_SET EXERCISE_
Nothing should be output except the lines from the one containing "for (ya, yb)" through the one containing "m.build('back_panel', LAM, su)", both ends included, each repeated exactly.

═════ DATA SUPPLIED

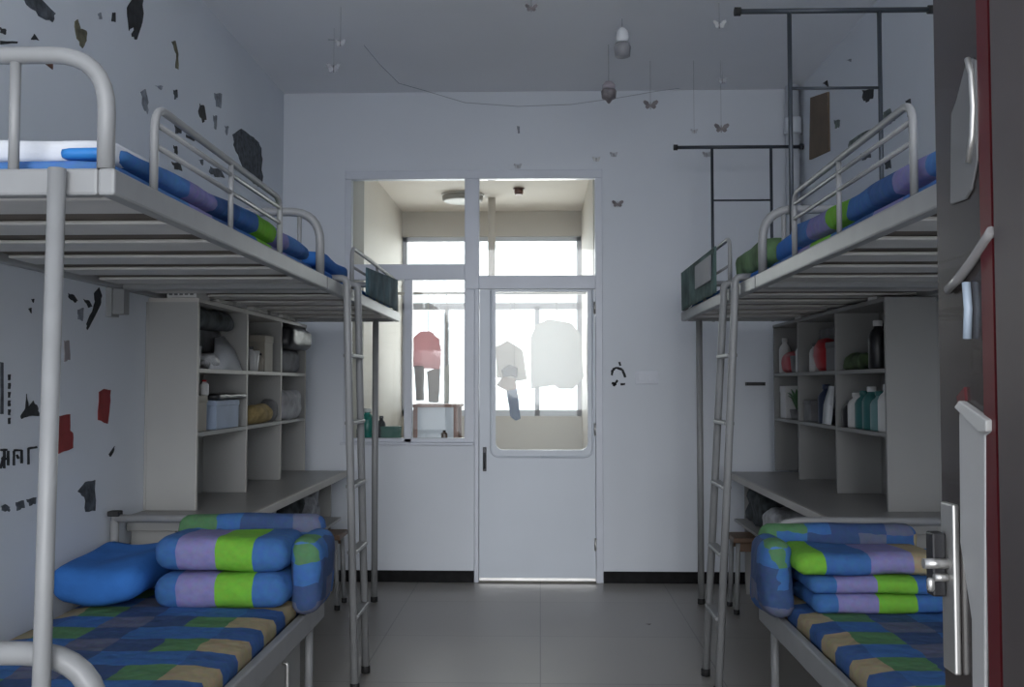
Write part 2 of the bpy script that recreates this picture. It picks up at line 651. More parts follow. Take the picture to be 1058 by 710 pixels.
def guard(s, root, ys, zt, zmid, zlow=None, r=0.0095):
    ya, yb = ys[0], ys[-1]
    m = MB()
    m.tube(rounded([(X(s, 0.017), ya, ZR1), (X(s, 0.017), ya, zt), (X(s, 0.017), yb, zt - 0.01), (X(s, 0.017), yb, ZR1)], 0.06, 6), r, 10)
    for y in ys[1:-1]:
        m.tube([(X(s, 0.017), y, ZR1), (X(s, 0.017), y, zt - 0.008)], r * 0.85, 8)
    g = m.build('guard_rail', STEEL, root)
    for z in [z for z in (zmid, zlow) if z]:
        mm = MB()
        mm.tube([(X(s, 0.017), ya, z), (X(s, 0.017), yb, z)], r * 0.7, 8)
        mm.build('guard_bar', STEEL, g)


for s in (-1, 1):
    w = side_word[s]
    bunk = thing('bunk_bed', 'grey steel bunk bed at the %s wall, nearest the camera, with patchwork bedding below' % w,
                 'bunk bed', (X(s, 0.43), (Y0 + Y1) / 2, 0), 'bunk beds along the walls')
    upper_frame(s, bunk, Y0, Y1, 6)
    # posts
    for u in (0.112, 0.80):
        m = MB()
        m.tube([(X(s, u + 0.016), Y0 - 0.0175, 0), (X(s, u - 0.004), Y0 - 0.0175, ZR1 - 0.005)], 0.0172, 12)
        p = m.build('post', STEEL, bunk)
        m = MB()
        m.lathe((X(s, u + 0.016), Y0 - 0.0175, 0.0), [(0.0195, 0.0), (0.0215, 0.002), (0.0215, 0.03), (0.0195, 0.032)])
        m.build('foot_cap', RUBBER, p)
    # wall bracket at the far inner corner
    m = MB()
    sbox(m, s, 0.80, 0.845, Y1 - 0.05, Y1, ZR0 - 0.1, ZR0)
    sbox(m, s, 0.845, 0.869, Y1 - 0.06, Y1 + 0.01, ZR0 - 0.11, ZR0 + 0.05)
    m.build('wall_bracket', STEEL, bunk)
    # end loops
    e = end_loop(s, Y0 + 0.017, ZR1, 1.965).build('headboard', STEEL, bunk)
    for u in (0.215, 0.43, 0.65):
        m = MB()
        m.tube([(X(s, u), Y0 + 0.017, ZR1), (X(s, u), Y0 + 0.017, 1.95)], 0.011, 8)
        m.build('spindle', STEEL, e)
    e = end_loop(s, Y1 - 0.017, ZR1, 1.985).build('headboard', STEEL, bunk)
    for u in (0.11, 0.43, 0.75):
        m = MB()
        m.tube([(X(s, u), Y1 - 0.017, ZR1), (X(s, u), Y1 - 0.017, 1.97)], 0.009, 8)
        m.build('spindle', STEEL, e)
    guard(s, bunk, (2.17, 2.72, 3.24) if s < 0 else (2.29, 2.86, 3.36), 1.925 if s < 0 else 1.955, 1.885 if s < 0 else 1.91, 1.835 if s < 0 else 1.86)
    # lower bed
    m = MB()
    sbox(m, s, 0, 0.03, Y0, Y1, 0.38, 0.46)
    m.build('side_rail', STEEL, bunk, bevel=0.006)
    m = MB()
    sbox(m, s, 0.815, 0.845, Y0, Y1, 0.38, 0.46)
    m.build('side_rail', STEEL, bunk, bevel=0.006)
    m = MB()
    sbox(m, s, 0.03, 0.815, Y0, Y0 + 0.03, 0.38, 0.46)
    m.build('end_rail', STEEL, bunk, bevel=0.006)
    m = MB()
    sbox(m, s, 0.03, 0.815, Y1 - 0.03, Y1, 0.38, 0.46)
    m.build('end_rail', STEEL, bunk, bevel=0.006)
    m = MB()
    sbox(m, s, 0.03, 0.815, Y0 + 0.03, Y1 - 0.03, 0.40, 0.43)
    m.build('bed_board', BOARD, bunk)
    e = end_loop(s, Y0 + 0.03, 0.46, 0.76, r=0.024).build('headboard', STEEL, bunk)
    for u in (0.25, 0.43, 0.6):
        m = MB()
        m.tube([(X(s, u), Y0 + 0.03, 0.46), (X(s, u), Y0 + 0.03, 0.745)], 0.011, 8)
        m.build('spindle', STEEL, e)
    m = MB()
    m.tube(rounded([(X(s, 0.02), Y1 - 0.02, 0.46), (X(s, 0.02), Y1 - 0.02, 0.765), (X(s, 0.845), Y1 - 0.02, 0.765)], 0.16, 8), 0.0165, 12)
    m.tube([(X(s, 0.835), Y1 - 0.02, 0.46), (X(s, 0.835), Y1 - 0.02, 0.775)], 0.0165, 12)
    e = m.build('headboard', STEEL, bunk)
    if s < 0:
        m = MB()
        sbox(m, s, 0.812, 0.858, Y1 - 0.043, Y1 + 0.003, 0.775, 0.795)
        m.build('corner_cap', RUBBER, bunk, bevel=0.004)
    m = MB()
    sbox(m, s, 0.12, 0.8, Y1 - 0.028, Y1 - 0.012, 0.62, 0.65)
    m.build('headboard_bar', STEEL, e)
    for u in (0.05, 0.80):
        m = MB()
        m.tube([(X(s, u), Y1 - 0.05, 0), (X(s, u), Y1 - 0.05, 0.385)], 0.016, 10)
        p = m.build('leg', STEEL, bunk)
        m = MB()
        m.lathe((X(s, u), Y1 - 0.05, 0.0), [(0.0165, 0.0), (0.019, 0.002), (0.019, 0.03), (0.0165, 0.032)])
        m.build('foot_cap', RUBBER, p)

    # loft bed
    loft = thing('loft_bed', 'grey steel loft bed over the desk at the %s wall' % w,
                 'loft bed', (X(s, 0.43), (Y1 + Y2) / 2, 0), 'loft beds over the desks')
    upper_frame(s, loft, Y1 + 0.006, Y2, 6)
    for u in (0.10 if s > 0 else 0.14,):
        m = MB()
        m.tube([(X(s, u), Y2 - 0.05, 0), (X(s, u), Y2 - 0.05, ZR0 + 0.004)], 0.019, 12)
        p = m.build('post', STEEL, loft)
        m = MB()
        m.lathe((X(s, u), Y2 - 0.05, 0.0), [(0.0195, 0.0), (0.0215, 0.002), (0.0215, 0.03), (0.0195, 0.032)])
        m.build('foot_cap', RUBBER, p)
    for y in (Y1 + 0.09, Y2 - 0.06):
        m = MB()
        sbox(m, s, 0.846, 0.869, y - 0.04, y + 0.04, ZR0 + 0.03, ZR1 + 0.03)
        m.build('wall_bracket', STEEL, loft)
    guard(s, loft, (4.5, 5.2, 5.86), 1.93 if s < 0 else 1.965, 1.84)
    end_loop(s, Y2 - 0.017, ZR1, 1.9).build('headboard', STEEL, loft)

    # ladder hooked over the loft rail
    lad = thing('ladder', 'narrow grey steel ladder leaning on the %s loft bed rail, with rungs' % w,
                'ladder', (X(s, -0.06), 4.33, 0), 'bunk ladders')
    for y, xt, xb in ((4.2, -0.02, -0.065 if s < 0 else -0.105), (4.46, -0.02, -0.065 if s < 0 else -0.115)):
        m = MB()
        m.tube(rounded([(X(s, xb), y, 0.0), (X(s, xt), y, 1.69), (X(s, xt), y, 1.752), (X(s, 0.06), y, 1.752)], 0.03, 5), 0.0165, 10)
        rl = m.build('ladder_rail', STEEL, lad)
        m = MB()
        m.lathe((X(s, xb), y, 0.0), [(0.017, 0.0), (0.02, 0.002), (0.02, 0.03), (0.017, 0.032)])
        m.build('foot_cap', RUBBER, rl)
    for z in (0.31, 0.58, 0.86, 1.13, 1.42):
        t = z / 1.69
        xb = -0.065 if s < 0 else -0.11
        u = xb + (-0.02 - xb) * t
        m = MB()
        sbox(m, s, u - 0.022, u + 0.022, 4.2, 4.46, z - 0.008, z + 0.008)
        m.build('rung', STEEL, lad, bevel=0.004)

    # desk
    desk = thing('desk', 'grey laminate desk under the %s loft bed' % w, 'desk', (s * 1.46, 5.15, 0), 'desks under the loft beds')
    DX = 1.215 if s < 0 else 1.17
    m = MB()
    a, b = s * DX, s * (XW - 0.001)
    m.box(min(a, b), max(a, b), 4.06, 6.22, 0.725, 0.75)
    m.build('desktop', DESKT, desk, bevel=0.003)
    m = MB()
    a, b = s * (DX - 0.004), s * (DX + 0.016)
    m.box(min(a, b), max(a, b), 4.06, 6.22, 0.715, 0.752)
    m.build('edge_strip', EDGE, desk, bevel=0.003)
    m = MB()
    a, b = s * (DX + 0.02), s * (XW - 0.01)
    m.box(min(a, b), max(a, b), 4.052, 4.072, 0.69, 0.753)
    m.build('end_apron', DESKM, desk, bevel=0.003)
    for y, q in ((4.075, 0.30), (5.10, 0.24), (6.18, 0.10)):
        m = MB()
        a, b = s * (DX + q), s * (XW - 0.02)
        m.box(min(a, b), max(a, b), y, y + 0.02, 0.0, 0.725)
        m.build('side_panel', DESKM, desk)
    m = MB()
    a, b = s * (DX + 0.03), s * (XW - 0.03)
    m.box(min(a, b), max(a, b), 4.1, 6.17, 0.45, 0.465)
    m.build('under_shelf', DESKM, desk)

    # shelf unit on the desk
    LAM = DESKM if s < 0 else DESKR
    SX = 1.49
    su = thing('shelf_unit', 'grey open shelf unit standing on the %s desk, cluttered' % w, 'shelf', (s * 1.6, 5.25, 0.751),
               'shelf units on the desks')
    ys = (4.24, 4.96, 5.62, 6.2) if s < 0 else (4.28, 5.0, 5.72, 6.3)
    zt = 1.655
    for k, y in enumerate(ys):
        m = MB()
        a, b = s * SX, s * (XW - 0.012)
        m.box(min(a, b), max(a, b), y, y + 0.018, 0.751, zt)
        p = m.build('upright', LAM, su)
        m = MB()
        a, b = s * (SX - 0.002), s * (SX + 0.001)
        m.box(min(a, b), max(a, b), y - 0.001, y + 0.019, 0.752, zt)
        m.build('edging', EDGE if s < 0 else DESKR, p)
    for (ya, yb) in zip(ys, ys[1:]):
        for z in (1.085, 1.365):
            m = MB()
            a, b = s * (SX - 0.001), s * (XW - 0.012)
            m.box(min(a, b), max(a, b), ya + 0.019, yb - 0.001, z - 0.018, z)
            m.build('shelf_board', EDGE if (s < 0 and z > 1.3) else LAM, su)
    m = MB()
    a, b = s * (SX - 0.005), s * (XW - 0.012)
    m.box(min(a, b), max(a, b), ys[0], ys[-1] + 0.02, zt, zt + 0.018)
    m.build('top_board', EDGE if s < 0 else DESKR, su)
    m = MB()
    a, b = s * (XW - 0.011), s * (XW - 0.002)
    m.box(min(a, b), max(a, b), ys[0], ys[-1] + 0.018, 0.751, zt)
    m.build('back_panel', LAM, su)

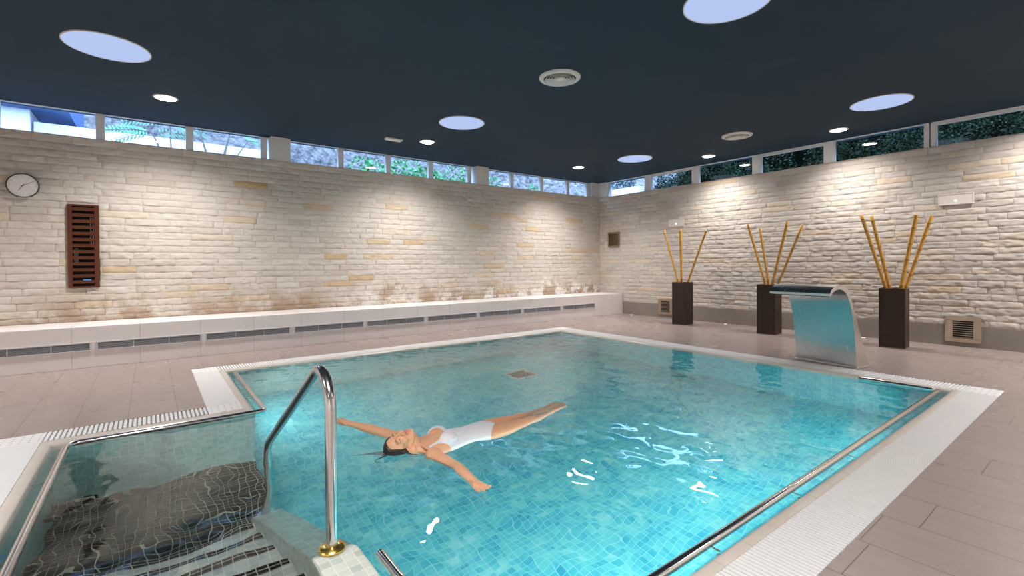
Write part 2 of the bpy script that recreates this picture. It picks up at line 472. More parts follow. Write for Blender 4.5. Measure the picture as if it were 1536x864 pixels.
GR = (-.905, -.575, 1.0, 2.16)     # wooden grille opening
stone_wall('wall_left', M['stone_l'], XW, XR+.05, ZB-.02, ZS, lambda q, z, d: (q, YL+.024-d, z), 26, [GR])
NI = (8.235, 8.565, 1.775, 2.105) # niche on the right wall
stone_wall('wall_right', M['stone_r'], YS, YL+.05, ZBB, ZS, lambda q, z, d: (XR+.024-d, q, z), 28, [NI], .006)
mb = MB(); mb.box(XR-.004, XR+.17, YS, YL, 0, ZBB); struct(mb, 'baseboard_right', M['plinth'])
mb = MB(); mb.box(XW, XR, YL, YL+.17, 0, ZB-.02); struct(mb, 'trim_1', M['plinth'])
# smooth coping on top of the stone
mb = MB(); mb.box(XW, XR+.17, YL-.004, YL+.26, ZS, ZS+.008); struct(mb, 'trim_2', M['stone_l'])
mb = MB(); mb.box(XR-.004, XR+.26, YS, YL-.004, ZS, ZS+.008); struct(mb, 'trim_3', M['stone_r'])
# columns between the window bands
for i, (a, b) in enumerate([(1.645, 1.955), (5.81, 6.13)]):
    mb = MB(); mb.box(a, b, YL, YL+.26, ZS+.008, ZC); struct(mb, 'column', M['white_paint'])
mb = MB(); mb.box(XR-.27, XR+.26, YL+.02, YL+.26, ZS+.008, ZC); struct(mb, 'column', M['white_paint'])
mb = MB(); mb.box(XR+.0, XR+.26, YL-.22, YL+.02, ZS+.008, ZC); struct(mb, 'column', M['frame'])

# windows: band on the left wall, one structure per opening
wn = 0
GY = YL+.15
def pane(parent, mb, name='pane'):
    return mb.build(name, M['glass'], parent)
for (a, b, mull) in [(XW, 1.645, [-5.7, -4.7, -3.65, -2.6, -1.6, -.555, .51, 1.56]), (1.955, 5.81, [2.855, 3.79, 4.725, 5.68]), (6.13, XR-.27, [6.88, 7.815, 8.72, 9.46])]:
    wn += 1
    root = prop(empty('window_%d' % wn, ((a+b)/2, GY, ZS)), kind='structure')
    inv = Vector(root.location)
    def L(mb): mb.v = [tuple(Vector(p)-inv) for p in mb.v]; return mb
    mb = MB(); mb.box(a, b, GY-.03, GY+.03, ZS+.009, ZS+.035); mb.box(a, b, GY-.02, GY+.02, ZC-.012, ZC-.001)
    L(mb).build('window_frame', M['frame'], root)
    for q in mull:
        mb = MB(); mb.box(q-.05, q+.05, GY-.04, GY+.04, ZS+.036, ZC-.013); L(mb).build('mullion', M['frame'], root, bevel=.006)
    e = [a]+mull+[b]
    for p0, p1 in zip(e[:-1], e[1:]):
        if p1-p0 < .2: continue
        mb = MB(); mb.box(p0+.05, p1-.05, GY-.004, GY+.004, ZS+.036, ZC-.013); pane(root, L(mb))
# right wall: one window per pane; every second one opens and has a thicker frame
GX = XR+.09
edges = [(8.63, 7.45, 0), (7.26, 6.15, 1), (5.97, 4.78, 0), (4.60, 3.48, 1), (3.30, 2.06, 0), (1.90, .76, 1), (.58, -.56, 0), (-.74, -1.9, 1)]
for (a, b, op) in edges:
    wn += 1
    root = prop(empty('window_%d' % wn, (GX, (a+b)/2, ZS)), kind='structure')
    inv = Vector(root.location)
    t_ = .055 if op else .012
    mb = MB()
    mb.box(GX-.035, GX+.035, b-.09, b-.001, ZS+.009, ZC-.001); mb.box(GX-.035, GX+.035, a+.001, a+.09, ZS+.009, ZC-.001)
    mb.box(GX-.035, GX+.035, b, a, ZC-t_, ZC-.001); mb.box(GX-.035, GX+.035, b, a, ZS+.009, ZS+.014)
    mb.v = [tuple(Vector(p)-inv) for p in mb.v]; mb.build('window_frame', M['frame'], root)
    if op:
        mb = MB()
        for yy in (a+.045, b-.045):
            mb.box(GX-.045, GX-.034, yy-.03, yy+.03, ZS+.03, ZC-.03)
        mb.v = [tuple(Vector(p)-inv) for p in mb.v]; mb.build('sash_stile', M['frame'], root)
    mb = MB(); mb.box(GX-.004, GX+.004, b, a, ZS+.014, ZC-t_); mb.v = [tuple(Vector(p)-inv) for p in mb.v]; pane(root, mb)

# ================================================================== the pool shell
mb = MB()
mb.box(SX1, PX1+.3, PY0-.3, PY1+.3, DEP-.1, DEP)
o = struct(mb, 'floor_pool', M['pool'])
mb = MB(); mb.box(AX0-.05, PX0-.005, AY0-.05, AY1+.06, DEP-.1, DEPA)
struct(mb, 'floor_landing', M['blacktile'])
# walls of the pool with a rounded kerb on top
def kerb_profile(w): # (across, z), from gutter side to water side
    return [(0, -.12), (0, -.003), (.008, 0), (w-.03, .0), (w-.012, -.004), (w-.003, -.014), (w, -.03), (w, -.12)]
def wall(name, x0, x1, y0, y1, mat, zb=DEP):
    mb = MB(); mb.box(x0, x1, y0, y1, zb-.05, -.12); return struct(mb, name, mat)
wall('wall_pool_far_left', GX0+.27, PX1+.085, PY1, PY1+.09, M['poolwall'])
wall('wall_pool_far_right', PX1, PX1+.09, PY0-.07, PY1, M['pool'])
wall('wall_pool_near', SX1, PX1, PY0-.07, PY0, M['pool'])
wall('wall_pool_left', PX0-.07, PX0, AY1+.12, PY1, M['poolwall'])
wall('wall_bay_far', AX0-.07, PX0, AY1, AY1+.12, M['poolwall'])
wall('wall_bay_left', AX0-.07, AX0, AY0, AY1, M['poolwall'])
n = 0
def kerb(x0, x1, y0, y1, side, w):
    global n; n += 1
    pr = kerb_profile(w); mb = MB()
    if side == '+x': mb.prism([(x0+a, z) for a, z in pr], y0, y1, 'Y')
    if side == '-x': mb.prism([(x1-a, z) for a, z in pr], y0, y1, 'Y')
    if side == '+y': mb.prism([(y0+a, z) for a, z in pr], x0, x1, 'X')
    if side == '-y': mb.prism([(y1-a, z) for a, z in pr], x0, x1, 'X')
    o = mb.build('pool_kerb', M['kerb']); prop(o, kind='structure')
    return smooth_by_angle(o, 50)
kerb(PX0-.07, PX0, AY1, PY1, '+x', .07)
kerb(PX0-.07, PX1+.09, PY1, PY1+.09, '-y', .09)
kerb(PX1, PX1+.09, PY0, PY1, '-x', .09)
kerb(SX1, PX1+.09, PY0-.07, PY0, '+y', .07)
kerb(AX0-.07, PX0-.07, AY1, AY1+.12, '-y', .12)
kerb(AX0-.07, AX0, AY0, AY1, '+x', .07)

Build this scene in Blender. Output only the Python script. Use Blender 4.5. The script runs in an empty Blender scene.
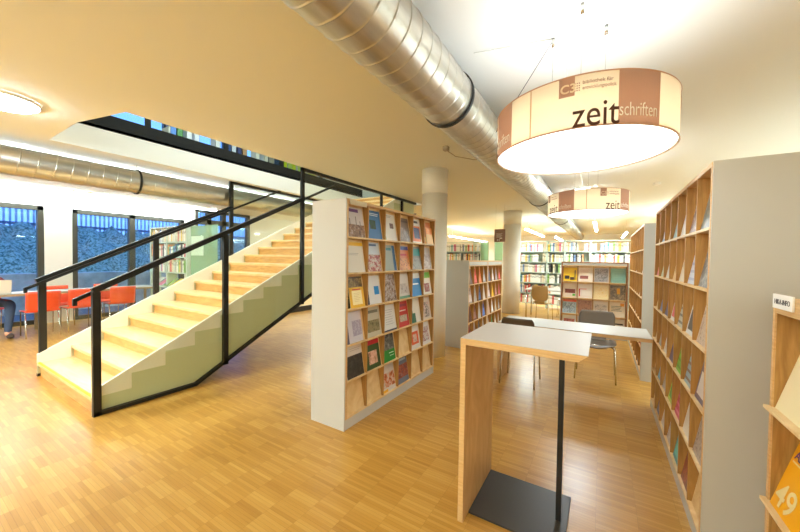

══════════

_WRITTEN REPLY_
    for (ya, yb) in zip(ys, ys[1:]):
        for z in (1.085, 1.365):
            m = MB()
            a, b = s * (SX - 0.001), s * (XW - 0.012)
            m.box(min(a, b), max(a, b), ya + 0.019, yb - 0.001, z - 0.018, z)
            m.build('shelf_board', EDGE if (s < 0 and z > 1.3) else LAM, su)
    m = MB()
    a, b = s * (SX - 0.005), s * (XW - 0.012)
    m.box(min(a, b), max(a, b), ys[0], ys[-1] + 0.02, zt, zt + 0.018)
    m.build('top_board', EDGE if s < 0 else DESKR, su)
    m = MB()
    a, b = s * (XW - 0.011), s * (XW - 0.002)
    m.box(min(a, b), max(a, b), ys[0], ys[-1] + 0.018, 0.751, zt)
    m.build('back_panel', LAM, su)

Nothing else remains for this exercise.